Mr Carney’s suddenly-discovered optimism; Mr Fox’s arrogance and Mr Mundell’s delusions; all of them are indicative of a party that hasn’t got a clue what to do about the biggest and most important peacetime challenge the British state has faced in modern times. Indeed, a person would be forgiven for believing that a vast, re-writing of the Brexit event is being undertaken by the Conservatives and their cheerleaders in the Unionist commentariat: that the rest of the EU had a referendum on the UK’s continued membership and elected to kick us out.

Thus, any European leader who dares to attach the issue of free movement to the UK’s aim of somehow accessing the free market without it is immediately dismissed. Anti-Brexiteers, in the absence of any leadership on the issue from Teresa May, are now positioning themselves as the Little Englanders they reviled in the course of the EU campaign. Europe is trying to bully us, they claim, conveniently forgetting this was all of their making.
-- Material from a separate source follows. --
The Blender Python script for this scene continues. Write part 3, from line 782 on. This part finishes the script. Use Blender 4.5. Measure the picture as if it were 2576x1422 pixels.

This all started with a hubristic Prime Minister who thought he could out-manoeuvre his party’s scarecrow wing. It was taken up by Boris Johnson and Michael Gove, a pair of political opportunists who decided they would use the economic futures of tens of thousands of UK families and businesses as leverage for their naked ambition. And it was exploited by a velvet-collared political Del Boy to realise his xenophobic pipe dream of Britain for the British.

Against this backdrop it is hardly surprising Ms Sturgeon would seek to solicit support for a second referendum. Scotland’s connections to Europe stretch back almost a millennium; this country was building cultural and trading partnerships with the countries of Europe even as England was seeking to dominate them. And now Scotland, backed by an almost two-thirds majority of its people, is seeking to protect its historic relationships with the Europeans while England is seeking to cut itself off from them and bully them once more.

Mr Mundell and Mr Fox represent the dying culture of Empire fuelled by a sense of entitlement. They and the party they represent strengthen the case for a mature, independent and outward-looking Scotland every time they open their mouths.